Que éste sea el caso ya no parece preocupar a sus gobernantes. Tanto tiempo ha transcurrido desde que los índices sociales y económicos de la Argentina pudieron paragonarse con los de Europa occidental, Australia y el Canadá, que los más se sienten orgullosos si son superiores a los del Brasil, Perú, Bolivia y Paraguay. Para muchos, tanta humildad es positiva porque, dicen, significa que la Argentina ha dejado de dar la espalda a América Latina, mientras que tomar en serio la idea de que bien gobernado el país podría aspirar a formar parte del mundo desarrollado es tomado por evidencia de megalomanía, cuando no de traición a las esencias regionales.

Es sin duda natural que a la hora de efectuar comparaciones, el gobierno elija hacerlo aludiendo a momentos y lugares que le permiten ufanarse de sus hazañas, de ahí su costumbre de tratar el 2002 como si fuera el año cero y su preferencia por aquellas estadísticas que muestran que en el contexto latinoamericano la Argentina se desempeña como un auténtico tigre, pero a los demás les convendría que los puntos de referencia fueran menos modestos. El desafío verdadero frente al país no consiste en superar todos los récords que se establecieron en la década de los noventa, algo que ya hicieron con comodidad casi todos los demás países del mundo, sino en encontrar el camino que en un lapso razonable lo llevaría a un destino que fuera por lo menos tan agradable como el alcanzado hace mucho por España e Italia. Si sólo es cuestión de conformarse con una versión más rutilante del «modelo» existente, podría resultar más que adecuada la estrategia del gobierno, que se basa en la resistencia a emprender reformas que se considera necesarias para que una economía moderna logre prosperar en las décadas próximas, pero si lo que uno tiene en mente es más ambicioso, resulta poco sensato manifestarse indiferente ante lo que está sucediendo en el exterior porque terminó mal el último intento de emular a los países más ricos.

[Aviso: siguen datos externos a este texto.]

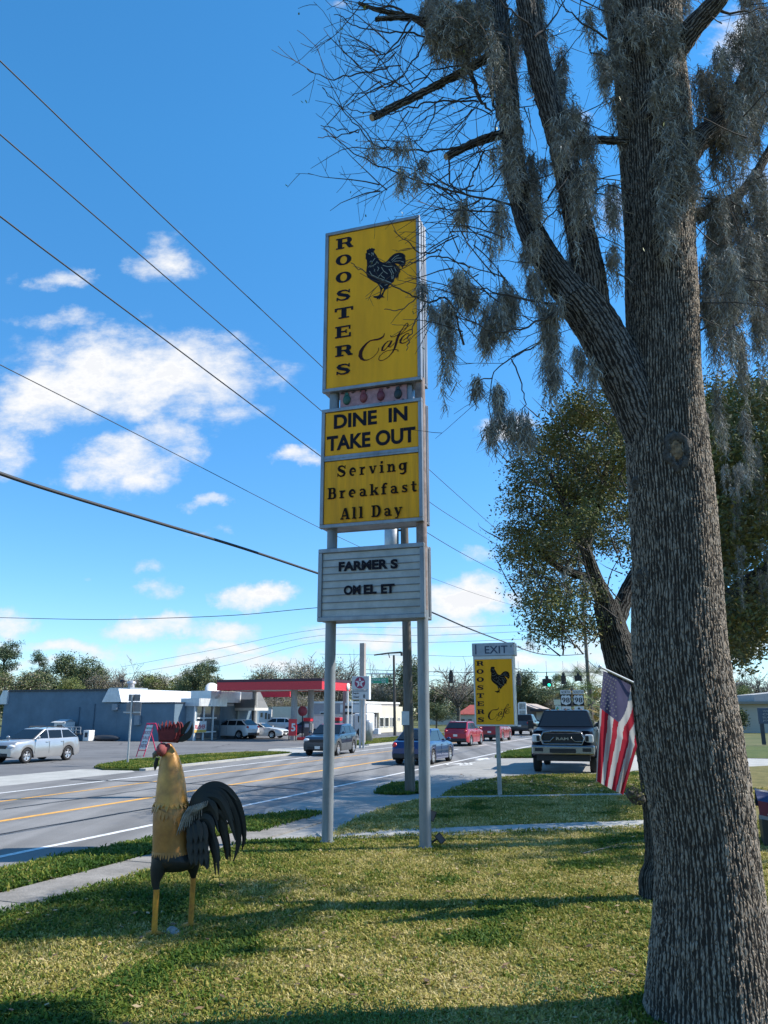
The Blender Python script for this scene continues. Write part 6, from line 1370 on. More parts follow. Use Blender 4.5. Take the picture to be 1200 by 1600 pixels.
# pumps
def pump(name, label, s, t):
    o = frame_thing(name, label, 'fuel pump', s, t); q = MB(); q.b2((-.3, -.25, .25), (.3, .25, 1.55)); q.build('body', mat('pump_grey', (.10, .11, .12), .4), o, bevel=.03)
    q = MB(); q.b2((-.34, -.29, 1.55), (.34, .29, 1.85)); q.build('header', m_cred, o, bevel=.03); q = MB(); q.b2((-.8, -.5, 0), (.8, .5, .24)); q.build('island', m_cred, o, bevel=.04)
    q = MB(); q.b2((-.2, -.275, 1.05), (.2, -.252, 1.35)); q.build('screen', m_head, o); q = MB(); q.tube([(.3, -.1, 1.4), (.45, -.12, 1.2), (.42, -.12, .6), (.31, -.1, .8)], .025, 8); q.build('hose', m_black, o)
    return o
pump('fuel_pump', 'grey and red fuel pump between the two right canopy columns', 63.2, -31.2); pump('fuel_pump', 'fuel pump beside the rightmost canopy column, white case', 66.5, -29.9)
sg_ = frame_thing('round_station_sign', 'round red disc sign standing by the fuel pumps', 'sign', 63, on_s(473, 1110, 63)[0]); z_ = on_s(474, 1111, 63)[1]
q = MB(); q.tube([(0, 0, 0), (0, 0, z_)], .05, 8); q.build('post', m_black, sg_); q = MB(); q.lathe([(0, -.08), (.42, -.08), (.42, .08), (0, .08)], 24, 0, (0, 0, z_), 'Y'); q.build('disc', mat('disc_red', (.30, .05, .07), .5), sg_)
ps = frame_thing('price_board', 'small red board with white number 5 by the station column', 'sign', 61.2, on_s(457, 1147, 61.2)[0]); q = MB(); q.b2((-.38, -.04, .4), (.38, .04, 1.75)); pb_ = q.build('board', m_cred, ps, bevel=.01); q = MB(); text(q, '5', -.12, .28, .75, 1.4, -.045, 0, .03); q.build('numeral', m_wframe, pb_, fixn=False)
q = MB(); q.b2((-.36, -.03, 0), (-.28, .03, .4)); q.b2((.28, -.03, 0), (.36, .03, .4)); q.build('leg', m_black, ps)
# --- far buildings behind the station
def block(name, label, cat, s, x0, x1, ytop, depth, m, roof=m_roofg, wins=(), rise=.0):
    a, z = on_s(x0, ytop, s)[0], on_s((x0 + x1) / 2, ytop, s)[1]; b = on_s(x1, ytop, s)[0]; o = frame_thing(name, label, cat, s, a)
    q = RF(s, a); q.st(s, s + depth, a, b, -.1, z); w = q.build('wall', m, o)
    q = RF(s, a); q.st(s - .12, s + depth + .12, a - .12, b + .12, z, z + .22); q.build('roof', roof, o)
    for (wx0, wy0, wx1, wy1) in wins:
        p0 = on_s(wx0, wy0, s); p1 = on_s(wx1, wy1, s); q = RF(s, a); q.st(s - .05, s + .02, p0[0], p1[0], p1[1], p0[1]); wf_ = q.build('window', m_wframe, o); q = RF(s, a); d = (p1[0] - p0[0]) * .1; q.st(s - .07, s - .051, p0[0] + d, p1[0] - d, p1[1] + d, p0[1] - d); q.build('pane', m_shade, wf_)
    return o
block('white_building', 'white building with slim dark windows behind the filling station canopy', 'building', 92, 354, 424.5, 1107, 10, m_whitew, mat('tan_coping', (.45, .38, .26), .8), [(407, 1113, 411, 1121), (414, 1113, 417.5, 1124), (419, 1115, 422, 1124)])
block('pink_building', 'small flat-roofed pink building behind the filling station', 'building', 90, 425.5, 453, 1108, 9, m_pinkw, m_pinkw, [(427.5, 1114, 433, 1119)])
block('station_shop', 'long white and grey convenience store behind the left sign post', 'building', 84, 488, 566, 1099, 12, mat('grey_store_wall', (.34, .32, .32), .85), m_whitew, [(500, 1112, 512, 1122)])
bx_ = frame_thing('maroon_sign', 'maroon rectangular sign on a post under the grey metal roof', 'sign', 70, on_s(370, 1115, 70)[0]); q = MB(); zA = on_s(370, 1119, 70)[1]; zB = on_s(370, 1109, 70)[1]; q.b2((-.8, -.08, zA), (.8, .08, zB)); q.build('board', mat('maroon', (.12, .02, .04), .5), bx_, bevel=.02); q = MB(); q.b2((-.05, -.05, 0), (.05, .05, zA)); q.build('post', m_black, bx_)
# white box truck with lettering
bt = frame_thing('box_truck', 'white box truck with faded dark lettering parked beside the convenience store', 'truck', 72, on_s(520, 1140, 72)[0])
ta = on_s(489, 1140, 72)[0] - bt.location.x * 0; o_t = on_s(520, 1140, 72)[0]; xa = on_s(489, 1140, 72)[0] - o_t; xb = on_s(556, 1140, 72)[0] - o_t; zt_ = on_s(520, 1116.5, 72)[1]
q = MB(); q.b2((xa, 0, .8), (xb - .3, 2.3, zt_)); bxo = q.build('cargo_box', m_wframe, bt, bevel=.05)
q = MB(); q.b2((xa - .02, -.03, zt_ - .14), (xb - .28, .02, zt_ + .03)); q.b2((xa - .02, -.03, .74), (xb - .28, .02, .86)); q.build('rail', m_rim, bxo)
q = MB(); q.b2((xb - .28, .1, .5), (xb + 1.1, 2.2, 2.2)); q.build('cab', m_wframe, bt, bevel=.15); q = MB(); q.b2((xb + .2, .07, 1.35), (xb + .85, .099, 1.95)); q.build('cab_window', m_glass, bt)
for x_ in (xa + .9, xb + .5):
    for y_ in (.2, 2.1): q = MB(); q.lathe([(0, -.12), (.42, -.12), (.45, 0), (.42, .12), (0, .12)], 20, 0, (x_, y_, .45), 'Y'); q.build('wheel', m_tyre, bt)
q = MB(); fx = lambda x: on_s(x, 1130, 72)[0] - o_t
text(q, 'A. L.', fx(518), fx(526), on_s(520, 1126, 72)[1], on_s(520, 1122.8, 72)[1], -.006, 0, .02); text(q, 'PLUMBING', fx(518), fx(532), on_s(520, 1129.2, 72)[1], on_s(520, 1127, 72)[1], -.006, 0, .02); text(q, 'SERVICE', fx(518), fx(530), on_s(520, 1132.4, 72)[1], on_s(520, 1130.6, 72)[1], -.006)
q.build('lettering', m_ink, bxo, fixn=False)
# cream corner building
cb_ = frame_thing('cream_building', 'cream single-storey building with dark shop windows right of the gas sign', 'building', 88, -36)
CTp = on_s(592, 1130, 88)[0]; s2 = on_t(629, 1130, CTp)[0]; zc2 = on_t(610, 1104, CTp)[1]; ta = on_s(556, 1100, 88)[0]; z3 = on_s(575, 1101, 88)[1]
q = RF(88, -36); q.st(88, s2, CTp - 14, CTp, -.1, zc2); q.build('wall', m_cream, cb_)
q = RF(88, -36); q.st(83.5, 87.99, ta, CTp + .3, z3 - .9, z3); q.build('canopy', m_whitew, cb_); q = RF(88, -36); q.st(87.5, 87.99, ta, CTp - .2, -.1, z3 - .9); q.build('shop_wall', mat('grey_shop', (.30, .29, .28), .8), cb_)
q = RF(88, -36); q.st(83.8, 84.1, CTp - .2, CTp + .1, 0, z3 - .9); q.build('canopy_post', m_wframe, cb_)
for (x0_, y0_, x1_, y1_) in ((571, 1120.5, 579, 1136), (580, 1120.5, 588, 1136)):
    a = on_s(x0_, y0_, 87.5); b = on_s(x1_, y1_, 87.5); q = RF(88, -36); q.st(87.42, 87.499, a[0], b[0], b[1], a[1]); wf_ = q.build('window', m_wframe, cb_); q = RF(88, -36); q.st(87.40, 87.419, a[0] + .08, b[0] - .08, b[1] + .08, a[1] - .08); q.build('pane', m_shade, wf_)
for (x0_, y0_, x1_, y1_) in ((592.5, 1120.5, 599, 1136), (600.5, 1120.5, 607, 1136), (609, 1120.5, 611, 1136), (612, 1120.5, 614, 1136), (621.5, 1121, 622.7, 1126), (623.7, 1121, 624.8, 1126)):
    a = on_t(x0_, y0_, CTp); b = on_t(x1_, y1_, CTp); q = RF(88, -36); q.st(a[0], b[0], CTp + .01, CTp + .06, b[1], a[1]); wf_ = q.build('window', m_wframe, cb_); q = RF(88, -36); q.st(a[0] + .1, b[0] - .1, CTp + .061, CTp + .075, b[1] + .08, a[1] - .08); q.build('pane', m_shade, wf_)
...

Por desgracia, el gobierno no tiene interés en procurar aprender de aquella experiencia. Sólo quiere aprovechar el derrumbe. Como gobernador de Santa Cruz, Kirchner apoyó la convertibilidad y se opuso a la devaluación del peso, pero en cuanto se mudó a la Casa Rosada se transformó en el crítico más feroz de todo lo vinculado con la política económica del ex presidente Carlos Menem, es de suponer que primero por oportunismo y luego por haberse convencido de que el «modelo» resultante fue muy inferior al «productivo» que le legó su padrino, Eduardo Duhalde. ¿Lo fue? Es imposible saberlo. Con toda probabilidad, de haberse iniciado el gran boom internacional algunos años antes, la Argentina se habría ahorrado la recesión exasperante que, combinado con la debilidad del gobierno de Fernando de la Rúa, desembocaría en el desastre del default, una devaluación salvaje y la pesificación asimétrica que sirvió para transferir los depósitos bancarios de la clase media a los bolsillos de los beneficiados por la redistribución de riqueza más brutal de la historia nacional. En cambio, de haber persistido un lustro más las condiciones internacionales que imperaban en la segunda mitad de los años noventa, la Argentina no habría podido disfrutar de la recuperación vigorosa que Kirchner se atribuye.

Los reparos formulados por quienes dicen que sería bueno que el gobierno aprovechara el buen momento actual para reformar algunas cosas no necesariamente reflejan una ideología determinada. Tanto un «neoliberal» como un izquierdista resueltamente heterodoxo tendrá que preocuparse por la arbitrariedad y languidez de la justicia local, la corrupción, lo poco confiables que suelen ser los datos oficiales y la ineficiencia de la burocracia. Asimismo, no se puede negar que a la luz de lo sucedido en los lustros últimos es lógico que los inversores aún no se hayan convencido de que la Argentina sea un país libre de riesgos. Para modificar tal imagen el gobierno tendría que intentar remediar las deficiencias señaladas, pero puesto que Kirchner, Miceli y los demás entienden que les resultaría políticamente beneficioso asumir una postura nacionalista, proclamando que no les interesa lo que dicen los extranjeros, brindan la impresión de querer reivindicarlas como si las creyeran inherentes a la Argentina misma. Ser diferente tendrá sus méritos, pero tal vez resultaría mejor que no exageraran tanto.